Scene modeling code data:

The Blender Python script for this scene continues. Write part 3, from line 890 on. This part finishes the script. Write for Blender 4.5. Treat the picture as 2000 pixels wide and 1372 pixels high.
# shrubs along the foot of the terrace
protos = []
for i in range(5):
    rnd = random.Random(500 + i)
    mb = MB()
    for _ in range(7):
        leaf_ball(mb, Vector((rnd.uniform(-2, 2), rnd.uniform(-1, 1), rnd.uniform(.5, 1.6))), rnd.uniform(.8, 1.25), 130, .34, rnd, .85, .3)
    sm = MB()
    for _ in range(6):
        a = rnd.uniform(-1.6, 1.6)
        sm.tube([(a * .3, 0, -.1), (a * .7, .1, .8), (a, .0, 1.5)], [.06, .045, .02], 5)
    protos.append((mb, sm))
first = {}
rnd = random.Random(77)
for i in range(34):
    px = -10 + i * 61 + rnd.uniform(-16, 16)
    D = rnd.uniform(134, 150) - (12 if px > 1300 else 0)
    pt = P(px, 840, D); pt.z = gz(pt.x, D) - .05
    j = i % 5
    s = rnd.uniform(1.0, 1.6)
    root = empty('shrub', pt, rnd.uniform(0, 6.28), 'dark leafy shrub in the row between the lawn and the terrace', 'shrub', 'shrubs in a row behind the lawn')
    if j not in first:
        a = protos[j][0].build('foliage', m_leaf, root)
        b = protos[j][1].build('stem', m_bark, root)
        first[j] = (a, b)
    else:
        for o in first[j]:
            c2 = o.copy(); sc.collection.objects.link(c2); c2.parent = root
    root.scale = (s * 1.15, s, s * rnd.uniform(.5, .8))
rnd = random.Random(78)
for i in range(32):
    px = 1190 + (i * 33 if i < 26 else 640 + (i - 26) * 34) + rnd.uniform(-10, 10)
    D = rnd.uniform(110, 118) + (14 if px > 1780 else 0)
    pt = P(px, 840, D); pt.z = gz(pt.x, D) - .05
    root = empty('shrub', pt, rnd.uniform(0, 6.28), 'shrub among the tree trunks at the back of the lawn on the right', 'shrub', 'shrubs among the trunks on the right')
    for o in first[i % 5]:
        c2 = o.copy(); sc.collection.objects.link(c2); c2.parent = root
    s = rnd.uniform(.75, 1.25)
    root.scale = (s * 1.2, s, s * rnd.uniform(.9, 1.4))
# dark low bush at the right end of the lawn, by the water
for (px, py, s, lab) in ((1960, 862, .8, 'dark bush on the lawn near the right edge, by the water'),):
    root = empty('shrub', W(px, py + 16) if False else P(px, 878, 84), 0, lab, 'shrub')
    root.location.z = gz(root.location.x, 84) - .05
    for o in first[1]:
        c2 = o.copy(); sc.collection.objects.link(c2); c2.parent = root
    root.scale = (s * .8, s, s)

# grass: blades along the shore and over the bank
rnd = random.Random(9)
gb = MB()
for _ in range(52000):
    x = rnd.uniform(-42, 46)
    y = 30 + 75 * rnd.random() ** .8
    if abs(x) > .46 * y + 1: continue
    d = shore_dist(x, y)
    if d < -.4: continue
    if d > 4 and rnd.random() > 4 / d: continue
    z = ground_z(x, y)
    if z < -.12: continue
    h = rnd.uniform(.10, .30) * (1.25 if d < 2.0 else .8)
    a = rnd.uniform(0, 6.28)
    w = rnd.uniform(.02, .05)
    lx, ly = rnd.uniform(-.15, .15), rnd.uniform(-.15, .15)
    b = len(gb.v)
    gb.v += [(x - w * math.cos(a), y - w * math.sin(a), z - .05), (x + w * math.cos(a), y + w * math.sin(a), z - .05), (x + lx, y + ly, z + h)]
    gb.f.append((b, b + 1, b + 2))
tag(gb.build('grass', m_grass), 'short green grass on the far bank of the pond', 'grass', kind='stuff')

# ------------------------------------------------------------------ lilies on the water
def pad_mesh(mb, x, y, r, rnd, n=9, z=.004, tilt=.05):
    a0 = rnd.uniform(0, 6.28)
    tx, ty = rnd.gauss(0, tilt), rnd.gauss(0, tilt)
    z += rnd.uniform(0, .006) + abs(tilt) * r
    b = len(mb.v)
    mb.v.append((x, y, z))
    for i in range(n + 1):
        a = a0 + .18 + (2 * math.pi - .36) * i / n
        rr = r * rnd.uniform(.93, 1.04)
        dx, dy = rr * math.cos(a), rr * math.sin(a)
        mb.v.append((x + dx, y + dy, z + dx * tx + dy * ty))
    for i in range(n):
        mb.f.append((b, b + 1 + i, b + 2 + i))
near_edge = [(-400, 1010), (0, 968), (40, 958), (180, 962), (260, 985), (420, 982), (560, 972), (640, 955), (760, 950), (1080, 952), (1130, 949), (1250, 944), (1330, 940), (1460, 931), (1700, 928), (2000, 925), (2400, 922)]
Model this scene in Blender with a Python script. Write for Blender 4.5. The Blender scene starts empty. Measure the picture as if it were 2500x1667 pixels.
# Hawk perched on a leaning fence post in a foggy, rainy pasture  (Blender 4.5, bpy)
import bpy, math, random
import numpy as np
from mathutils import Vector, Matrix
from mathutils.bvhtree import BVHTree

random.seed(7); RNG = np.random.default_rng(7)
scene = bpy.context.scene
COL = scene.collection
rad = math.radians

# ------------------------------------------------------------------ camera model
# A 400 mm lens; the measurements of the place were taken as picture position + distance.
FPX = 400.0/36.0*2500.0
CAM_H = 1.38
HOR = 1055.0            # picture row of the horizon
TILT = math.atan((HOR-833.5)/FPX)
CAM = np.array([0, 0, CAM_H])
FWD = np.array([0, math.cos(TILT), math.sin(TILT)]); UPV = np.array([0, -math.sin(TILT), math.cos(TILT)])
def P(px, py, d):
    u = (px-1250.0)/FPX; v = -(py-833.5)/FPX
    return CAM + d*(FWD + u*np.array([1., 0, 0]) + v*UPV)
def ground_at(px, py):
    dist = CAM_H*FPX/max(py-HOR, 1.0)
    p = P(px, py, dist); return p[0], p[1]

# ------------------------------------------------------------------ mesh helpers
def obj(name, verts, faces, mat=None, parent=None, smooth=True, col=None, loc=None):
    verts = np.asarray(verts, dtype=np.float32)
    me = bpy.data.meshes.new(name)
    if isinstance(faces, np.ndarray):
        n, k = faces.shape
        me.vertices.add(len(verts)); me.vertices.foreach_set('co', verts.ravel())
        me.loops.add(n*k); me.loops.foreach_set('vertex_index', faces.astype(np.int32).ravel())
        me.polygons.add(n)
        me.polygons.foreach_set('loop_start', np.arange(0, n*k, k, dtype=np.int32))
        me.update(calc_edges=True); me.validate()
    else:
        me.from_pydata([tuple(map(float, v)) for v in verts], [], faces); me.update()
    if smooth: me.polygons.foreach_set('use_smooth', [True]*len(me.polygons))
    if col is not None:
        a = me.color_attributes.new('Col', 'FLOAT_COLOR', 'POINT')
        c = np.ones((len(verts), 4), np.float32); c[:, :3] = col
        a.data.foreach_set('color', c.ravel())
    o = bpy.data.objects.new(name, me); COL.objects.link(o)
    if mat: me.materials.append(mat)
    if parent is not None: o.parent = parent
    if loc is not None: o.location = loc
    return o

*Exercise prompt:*
Retype the entries one by one, exactly.

*Response to this task:*
The Blender Python script for this scene continues. Write part 3, from line 890 on. This part finishes the script. Write for Blender 4.5. Treat the picture as 2000 pixels wide and 1372 pixels high.
# shrubs along the foot of the terrace
protos = []
for i in range(5):
    rnd = random.Random(500 + i)
    mb = MB()
    for _ in range(7):
        leaf_ball(mb, Vector((rnd.uniform(-2, 2), rnd.uniform(-1, 1), rnd.uniform(.5, 1.6))), rnd.uniform(.8, 1.25), 130, .34, rnd, .85, .3)
    sm = MB()
    for _ in range(6):
        a = rnd.uniform(-1.6, 1.6)
        sm.tube([(a * .3, 0, -.1), (a * .7, .1, .8), (a, .0, 1.5)], [.06, .045, .02], 5)
    protos.append((mb, sm))
first = {}
rnd = random.Random(77)
for i in range(34):
    px = -10 + i * 61 + rnd.uniform(-16, 16)
    D = rnd.uniform(134, 150) - (12 if px > 1300 else 0)
    pt = P(px, 840, D); pt.z = gz(pt.x, D) - .05
    j = i % 5
    s = rnd.uniform(1.0, 1.6)
    root = empty('shrub', pt, rnd.uniform(0, 6.28), 'dark leafy shrub in the row between the lawn and the terrace', 'shrub', 'shrubs in a row behind the lawn')
    if j not in first:
        a = protos[j][0].build('foliage', m_leaf, root)
        b = protos[j][1].build('stem', m_bark, root)
        first[j] = (a, b)
    else:
        for o in first[j]:
            c2 = o.copy(); sc.collection.objects.link(c2); c2.parent = root
    root.scale = (s * 1.15, s, s * rnd.uniform(.5, .8))
rnd = random.Random(78)
for i in range(32):
    px = 1190 + (i * 33 if i < 26 else 640 + (i - 26) * 34) + rnd.uniform(-10, 10)
    D = rnd.uniform(110, 118) + (14 if px > 1780 else 0)
    pt = P(px, 840, D); pt.z = gz(pt.x, D) - .05
    root = empty('shrub', pt, rnd.uniform(0, 6.28), 'shrub among the tree trunks at the back of the lawn on the right', 'shrub', 'shrubs among the trunks on the right')
    for o in first[i % 5]:
        c2 = o.copy(); sc.collection.objects.link(c2); c2.parent = root
    s = rnd.uniform(.75, 1.25)
    root.scale = (s * 1.2, s, s * rnd.uniform(.9, 1.4))
# dark low bush at the right end of the lawn, by the water
for (px, py, s, lab) in ((1960, 862, .8, 'dark bush on the lawn near the right edge, by the water'),):
    root = empty('shrub', W(px, py + 16) if False else P(px, 878, 84), 0, lab, 'shrub')
    root.location.z = gz(root.location.x, 84) - .05
    for o in first[1]:
        c2 = o.copy(); sc.collection.objects.link(c2); c2.parent = root
    root.scale = (s * .8, s, s)

# grass: blades along the shore and over the bank
rnd = random.Random(9)
gb = MB()
for _ in range(52000):
    x = rnd.uniform(-42, 46)
    y = 30 + 75 * rnd.random() ** .8
    if abs(x) > .46 * y + 1: continue
    d = shore_dist(x, y)
    if d < -.4: continue
    if d > 4 and rnd.random() > 4 / d: continue
    z = ground_z(x, y)
    if z < -.12: continue
    h = rnd.uniform(.10, .30) * (1.25 if d < 2.0 else .8)
    a = rnd.uniform(0, 6.28)
    w = rnd.uniform(.02, .05)
    lx, ly = rnd.uniform(-.15, .15), rnd.uniform(-.15, .15)
    b = len(gb.v)
    gb.v += [(x - w * math.cos(a), y - w * math.sin(a), z - .05), (x + w * math.cos(a), y + w * math.sin(a), z - .05), (x + lx, y + ly, z + h)]
    gb.f.append((b, b + 1, b + 2))
tag(gb.build('grass', m_grass), 'short green grass on the far bank of the pond', 'grass', kind='stuff')

# ------------------------------------------------------------------ lilies on the water
def pad_mesh(mb, x, y, r, rnd, n=9, z=.004, tilt=.05):
    a0 = rnd.uniform(0, 6.28)
    tx, ty = rnd.gauss(0, tilt), rnd.gauss(0, tilt)
    z += rnd.uniform(0, .006) + abs(tilt) * r
    b = len(mb.v)
    mb.v.append((x, y, z))
    for i in range(n + 1):
        a = a0 + .18 + (2 * math.pi - .36) * i / n
        rr = r * rnd.uniform(.93, 1.04)
        dx, dy = rr * math.cos(a), rr * math.sin(a)
        mb.v.append((x + dx, y + dy, z + dx * tx + dy * ty))
    for i in range(n):
        mb.f.append((b, b + 1 + i, b + 2 + i))
near_edge = [(-400, 1010), (0, 968), (40, 958), (180, 962), (260, 985), (420, 982), (560, 972), (640, 955), (760, 950), (1080, 952), (1130, 949), (1250, 944), (1330, 940), (1460, 931), (1700, 928), (2000, 925), (2400, 922)]
Model this scene in Blender with a Python script. Write for Blender 4.5. The Blender scene starts empty. Measure the picture as if it were 2500x1667 pixels.
# Hawk perched on a leaning fence post in a foggy, rainy pasture  (Blender 4.5, bpy)
import bpy, math, random
import numpy as np
from mathutils import Vector, Matrix
from mathutils.bvhtree import BVHTree

random.seed(7); RNG = np.random.default_rng(7)
scene = bpy.context.scene
COL = scene.collection
rad = math.radians

# ------------------------------------------------------------------ camera model
# A 400 mm lens; the measurements of the place were taken as picture position + distance.
FPX = 400.0/36.0*2500.0
CAM_H = 1.38
HOR = 1055.0            # picture row of the horizon
TILT = math.atan((HOR-833.5)/FPX)
CAM = np.array([0, 0, CAM_H])
FWD = np.array([0, math.cos(TILT), math.sin(TILT)]); UPV = np.array([0, -math.sin(TILT), math.cos(TILT)])
def P(px, py, d):
    u = (px-1250.0)/FPX; v = -(py-833.5)/FPX
    return CAM + d*(FWD + u*np.array([1., 0, 0]) + v*UPV)
def ground_at(px, py):
    dist = CAM_H*FPX/max(py-HOR, 1.0)
    p = P(px, py, dist); return p[0], p[1]

# ------------------------------------------------------------------ mesh helpers
def obj(name, verts, faces, mat=None, parent=None, smooth=True, col=None, loc=None):
    verts = np.asarray(verts, dtype=np.float32)
    me = bpy.data.meshes.new(name)
    if isinstance(faces, np.ndarray):
        n, k = faces.shape
        me.vertices.add(len(verts)); me.vertices.foreach_set('co', verts.ravel())
        me.loops.add(n*k); me.loops.foreach_set('vertex_index', faces.astype(np.int32).ravel())
        me.polygons.add(n)
        me.polygons.foreach_set('loop_start', np.arange(0, n*k, k, dtype=np.int32))
        me.update(calc_edges=True); me.validate()
    else:
        me.from_pydata([tuple(map(float, v)) for v in verts], [], faces); me.update()
    if smooth: me.polygons.foreach_set('use_smooth', [True]*len(me.polygons))
    if col is not None:
        a = me.color_attributes.new('Col', 'FLOAT_COLOR', 'POINT')
        c = np.ones((len(verts), 4), np.float32); c[:, :3] = col
        a.data.foreach_set('color', c.ravel())
    o = bpy.data.objects.new(name, me); COL.objects.link(o)
    if mat: me.materials.append(mat)
    if parent is not None: o.parent = parent
    if loc is not None: o.location = loc
    return o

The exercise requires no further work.